I wonder how much money disappears because of public apathy. In 1984, Proposition 37 passed with 5.4 million votes. However, that year there were 16.6 million registered voters in the state. You don’t have to be a mathematician to figure out that less than one-third of the state’s registered voters approved the proposition. I was one of the 3.9 million people who voted against the proposition. And that means that 7.3 million registered voters did not vote on the proposition at all.

When public decision-making is done by less than one-third of the people who actually make the effort to register to vote, that is, indeed, rule by the minority in a democracy that proclaims, “Majority Rules.” This, in turn, makes it possible for politicians to create loopholes and siphon off money for pet projects, nicer offices, more assistants on the payroll, and so forth.

According to the report by Elaine M. Howle, California State Auditor, “As directed by the Joint Legislative Audit Committee, my office conducted an audit of the California State Lottery. Our assessment focused on whether the Lottery was maximizing its funding for education, and the following report details the audit’s findings and conclusions. In general, we determined that the Lottery has not ensured that it maximizes funding for education and the State Controller’s Office (SCO) is not effectively overseeing the Lottery’s performance.”

Pennies, nickles, and dimes

When we think about the lottery, we don’t just think big, we think ginormic. (I think I made up that word.) As previously mentioned, each year Californians spend about $7 billion on lottery tickets. For people who are not good with big numbers, one billion is one thousand million. So, we spend one thousand million seven times over annually for lottery tickets. If a person wins the Powerball jackpot, his or her take will actually be about $380 million because about $160 million will be taken out for taxes. Those are all very huge numbers, so enormous that most of us can’t truly understand them. We marvel at them and then sort of dismiss them. After all, you can’t spend $380 million in several lifetimes.

And that dismissive attitude filters down to dollars and pocket change. We think of a house that costs $315,000 as a $300,000-dollar house. Retailers price a product at $3.95 so that we don’t think about it costing $4.00. To most people, the difference doesn’t matter.
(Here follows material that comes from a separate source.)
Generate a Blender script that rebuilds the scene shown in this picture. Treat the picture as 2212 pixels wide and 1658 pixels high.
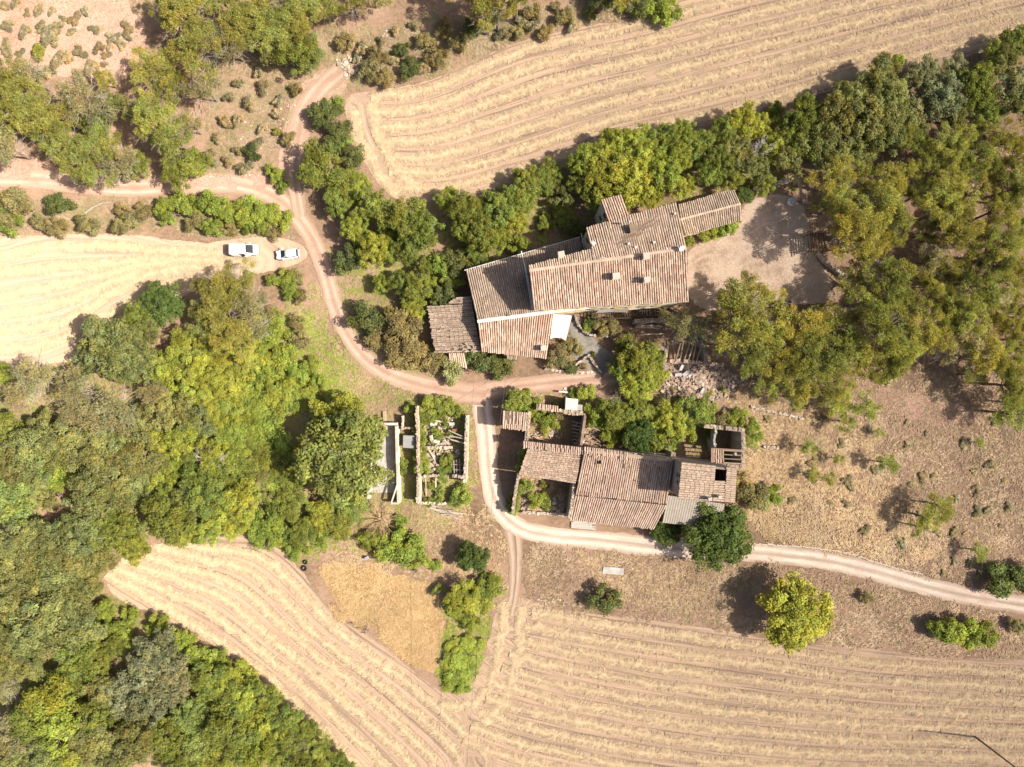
import bpy, bmesh, math, random
import numpy as np
from mathutils import Vector, Matrix
from mathutils.geometry import delaunay_2d_cdt

for o in list(bpy.data.objects):
    bpy.data.objects.remove(o)
SC = bpy.context.scene
COL = SC.collection
random.seed(7)
RNG = np.random.default_rng(7)

# ------------------------------------------------------------------ camera
H = 120.0            # height of the drone above the farm
S = 12.1             # survey units per metre at ground level
CX, CY = 1106.0, 829.0
cam_data = bpy.data.cameras.new('camera')
cam = bpy.data.objects.new('camera', cam_data)
COL.objects.link(cam)
cam.location = (0, 0, H)
cam_data.sensor_width = 36.0
cam_data.lens = 18.0 * H / (CX / S)
cam_data.clip_start = 0.5
cam_data.clip_end = 5000
SC.camera = cam

# ------------------------------------------------------------------ light
ELEV, AZ = math.radians(46), math.radians(7)
sunvec = Vector((math.cos(ELEV) * math.cos(AZ), -math.cos(ELEV) * math.sin(AZ), math.sin(ELEV)))
world = bpy.data.worlds.new('World')
SC.world = world
world.use_nodes = True
wn = world.node_tree
wn.nodes.clear()
sky = wn.nodes.new('ShaderNodeTexSky')
sky.sky_type = 'NISHITA'
sky.sun_disc = False
sky.sun_elevation = ELEV
sky.sun_rotation = math.atan2(sunvec.x, sunvec.y)
sky.altitude = 300
sky.dust_density = 6.0
sky.ozone_density = 0.5
bg = wn.nodes.new('ShaderNodeBackground')
bg.inputs['Strength'].default_value = 0.072
out = wn.nodes.new('ShaderNodeOutputWorld')
wn.links.new(sky.outputs[0], bg.inputs[0])
wn.links.new(bg.outputs[0], out.inputs[0])
sd = bpy.data.lights.new('sun', 'SUN')
sd.energy = 4.6
sd.angle = math.radians(0.55)
sd.color = (1.0, 0.925, 0.80)
sun = bpy.data.objects.new('sun', sd)
COL.objects.link(sun)
sun.location = sunvec * 300
sun.rotation_euler = (-sunvec).to_track_quat('-Z', 'Y').to_euler()

vs = SC.view_settings
vs.view_transform = 'Standard'
vs.look = 'None'
vs.exposure = 0.66
vs.gamma = 1.0
vs.use_curve_mapping = False
SC.cycles.max_bounces = 4
SC.cycles.diffuse_bounces = 2
SC.cycles.glossy_bounces = 2
SC.cycles.transmission_bounces = 2
SC.cycles.transparent_max_bounces = 4

# ------------------------------------------------------------------ helpers
def P(fx, fy, z=0.0):
    k = (H - z) / H / S
    return Vector(((fx - CX) * k, -(fy - CY) * k, z))

NK = 1.44665
def N(nx, ny, z=0.0):
    return P(nx / NK, ny / NK, z)

def tag(o, label=None, cat=None, group=None, kind=None):
    if label: o['label'] = label
    if cat: o['category'] = cat
    if group: o['group'] = group
    if kind: o['kind'] = kind
    return o

def empty(name, loc=(0, 0, 0), rz=0.0):
    o = bpy.data.objects.new(name, None)
    COL.objects.link(o)
    o.location = loc
    o.rotation_euler = (0, 0, rz)
    o.empty_display_size = 0.3
    return o

def link(name, me, mat=None, parent=None, loc=None):
    o = bpy.data.objects.new(name, me)
    COL.objects.link(o)
    if mat is not None and not me.materials:
        me.materials.append(mat)
    if parent is not None:
        o.parent = parent
        # children are written in world coordinates under an unrotated parent
    if loc is not None:
        o.location = loc
    return o

def np_mesh(name, verts, faces, col=None, smooth=False):
    """verts (n,3), faces (m,k) with constant k; col per-vertex (n,3)"""
    verts = np.asarray(verts, dtype=np.float32)
    faces = np.asarray(faces, dtype=np.int32)
    me = bpy.data.meshes.new(name)
    n, (m, k) = len(verts), faces.shape
    me.vertices.add(n)
    me.vertices.foreach_set('co', verts.ravel())
    me.loops.add(m * k)
    me.loops.foreach_set('vertex_index', faces.ravel())
    me.polygons.add(m)
    me.polygons.foreach_set('loop_start', np.arange(0, m * k, k, dtype=np.int32))
    me.polygons.foreach_set('loop_total', np.full(m, k, dtype=np.int32))
    if smooth:
        me.polygons.foreach_set('use_smooth', np.ones(m, dtype=bool))
    me.update(calc_edges=True)
    if col is not None:
        a = me.color_attributes.new('Col', 'FLOAT_COLOR', 'POINT')
        c = np.ones((n, 4), dtype=np.float32)
        c[:, :3] = col
        a.data.foreach_set('color', c.ravel())
    return me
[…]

After all, if you’ve got $300,000 for a house, what’s $15,000 more? And, if you can purchase an item for less than four bucks, it’s a steal.

Today, I had to fill the gas tank on my car, a beast that requires the high-octane stuff. It cost $64.32. When asked, “How much is gas selling for today?” I answered, “$4.91.” That was incorrect. It’s actually $4.919. That 9/10 of a cent seems insignificant to us, but try asking the government to cut it.

Ninety years ago, federal excise tax on gasoline was one cent per gallon. Over the years in inched up only fractionally every year. Today, for each gallon of gasoline that we purchase, we pay 18.4 cents to the feds. But, in California, we pay an additional 66.98 cents. And the privilege of living between the mountains and the ocean costs us $1.34 per gallon above the national average.

Of course, none of that matters if we win the lottery.